*Task goal*
Output the data below in full, character for character.
━━━ Data shown ━━━
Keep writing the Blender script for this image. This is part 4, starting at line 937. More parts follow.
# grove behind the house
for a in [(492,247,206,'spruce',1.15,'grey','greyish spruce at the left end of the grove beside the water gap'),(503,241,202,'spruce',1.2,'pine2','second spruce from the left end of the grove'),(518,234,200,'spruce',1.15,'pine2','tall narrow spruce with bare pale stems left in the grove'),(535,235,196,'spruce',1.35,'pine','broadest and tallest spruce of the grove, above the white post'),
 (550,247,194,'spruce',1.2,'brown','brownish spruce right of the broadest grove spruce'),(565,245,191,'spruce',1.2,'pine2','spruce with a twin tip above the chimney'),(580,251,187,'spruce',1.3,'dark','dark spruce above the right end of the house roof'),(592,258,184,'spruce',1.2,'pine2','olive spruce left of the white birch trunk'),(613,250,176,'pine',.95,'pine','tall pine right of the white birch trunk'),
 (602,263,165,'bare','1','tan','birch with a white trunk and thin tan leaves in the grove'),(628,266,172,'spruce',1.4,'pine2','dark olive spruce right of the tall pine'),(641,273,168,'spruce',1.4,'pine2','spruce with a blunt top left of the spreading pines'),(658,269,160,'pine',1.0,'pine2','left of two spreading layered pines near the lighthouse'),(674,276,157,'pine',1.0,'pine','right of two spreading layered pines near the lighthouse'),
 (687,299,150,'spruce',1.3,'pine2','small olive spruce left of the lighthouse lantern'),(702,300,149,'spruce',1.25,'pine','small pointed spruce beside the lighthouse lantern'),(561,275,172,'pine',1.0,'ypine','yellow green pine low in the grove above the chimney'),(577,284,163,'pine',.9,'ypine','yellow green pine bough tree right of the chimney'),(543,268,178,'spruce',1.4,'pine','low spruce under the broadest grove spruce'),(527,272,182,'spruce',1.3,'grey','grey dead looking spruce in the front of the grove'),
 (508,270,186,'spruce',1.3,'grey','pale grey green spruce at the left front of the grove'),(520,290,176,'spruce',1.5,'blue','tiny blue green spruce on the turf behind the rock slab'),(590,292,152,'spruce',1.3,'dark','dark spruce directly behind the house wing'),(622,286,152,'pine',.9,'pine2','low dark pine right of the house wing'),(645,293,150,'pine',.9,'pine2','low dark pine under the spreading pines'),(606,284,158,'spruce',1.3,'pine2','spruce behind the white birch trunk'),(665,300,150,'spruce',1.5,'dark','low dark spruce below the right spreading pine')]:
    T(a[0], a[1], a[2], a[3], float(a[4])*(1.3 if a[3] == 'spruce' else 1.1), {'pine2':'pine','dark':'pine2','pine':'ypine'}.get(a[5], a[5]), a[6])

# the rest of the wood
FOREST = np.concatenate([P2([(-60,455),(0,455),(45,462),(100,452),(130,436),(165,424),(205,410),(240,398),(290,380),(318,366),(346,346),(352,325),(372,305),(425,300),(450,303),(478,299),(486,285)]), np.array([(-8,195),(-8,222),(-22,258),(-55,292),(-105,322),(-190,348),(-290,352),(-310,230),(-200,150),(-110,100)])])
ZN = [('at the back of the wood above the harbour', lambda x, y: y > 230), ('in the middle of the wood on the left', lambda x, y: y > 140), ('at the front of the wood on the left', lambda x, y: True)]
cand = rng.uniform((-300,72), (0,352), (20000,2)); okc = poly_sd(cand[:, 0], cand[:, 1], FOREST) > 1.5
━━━
*The answer*
Keep writing the Blender script for this image. This is part 4, starting at line 937. More parts follow.
# grove behind the house
for a in [(492,247,206,'spruce',1.15,'grey','greyish spruce at the left end of the grove beside the water gap'),(503,241,202,'spruce',1.2,'pine2','second spruce from the left end of the grove'),(518,234,200,'spruce',1.15,'pine2','tall narrow spruce with bare pale stems left in the grove'),(535,235,196,'spruce',1.35,'pine','broadest and tallest spruce of the grove, above the white post'),
 (550,247,194,'spruce',1.2,'brown','brownish spruce right of the broadest grove spruce'),(565,245,191,'spruce',1.2,'pine2','spruce with a twin tip above the chimney'),(580,251,187,'spruce',1.3,'dark','dark spruce above the right end of the house roof'),(592,258,184,'spruce',1.2,'pine2','olive spruce left of the white birch trunk'),(613,250,176,'pine',.95,'pine','tall pine right of the white birch trunk'),
 (602,263,165,'bare','1','tan','birch with a white trunk and thin tan leaves in the grove'),(628,266,172,'spruce',1.4,'pine2','dark olive spruce right of the tall pine'),(641,273,168,'spruce',1.4,'pine2','spruce with a blunt top left of the spreading pines'),(658,269,160,'pine',1.0,'pine2','left of two spreading layered pines near the lighthouse'),(674,276,157,'pine',1.0,'pine','right of two spreading layered pines near the lighthouse'),
 (687,299,150,'spruce',1.3,'pine2','small olive spruce left of the lighthouse lantern'),(702,300,149,'spruce',1.25,'pine','small pointed spruce beside the lighthouse lantern'),(561,275,172,'pine',1.0,'ypine','yellow green pine low in the grove above the chimney'),(577,284,163,'pine',.9,'ypine','yellow green pine bough tree right of the chimney'),(543,268,178,'spruce',1.4,'pine','low spruce under the broadest grove spruce'),(527,272,182,'spruce',1.3,'grey','grey dead looking spruce in the front of the grove'),
 (508,270,186,'spruce',1.3,'grey','pale grey green spruce at the left front of the grove'),(520,290,176,'spruce',1.5,'blue','tiny blue green spruce on the turf behind the rock slab'),(590,292,152,'spruce',1.3,'dark','dark spruce directly behind the house wing'),(622,286,152,'pine',.9,'pine2','low dark pine right of the house wing'),(645,293,150,'pine',.9,'pine2','low dark pine under the spreading pines'),(606,284,158,'spruce',1.3,'pine2','spruce behind the white birch trunk'),(665,300,150,'spruce',1.5,'dark','low dark spruce below the right spreading pine')]:
    T(a[0], a[1], a[2], a[3], float(a[4])*(1.3 if a[3] == 'spruce' else 1.1), {'pine2':'pine','dark':'pine2','pine':'ypine'}.get(a[5], a[5]), a[6])

# the rest of the wood
FOREST = np.concatenate([P2([(-60,455),(0,455),(45,462),(100,452),(130,436),(165,424),(205,410),(240,398),(290,380),(318,366),(346,346),(352,325),(372,305),(425,300),(450,303),(478,299),(486,285)]), np.array([(-8,195),(-8,222),(-22,258),(-55,292),(-105,322),(-190,348),(-290,352),(-310,230),(-200,150),(-110,100)])])
ZN = [('at the back of the wood above the harbour', lambda x, y: y > 230), ('in the middle of the wood on the left', lambda x, y: y > 140), ('at the front of the wood on the left', lambda x, y: True)]
cand = rng.uniform((-300,72), (0,352), (20000,2)); okc = poly_sd(cand[:, 0], cand[:, 1], FOREST) > 1.5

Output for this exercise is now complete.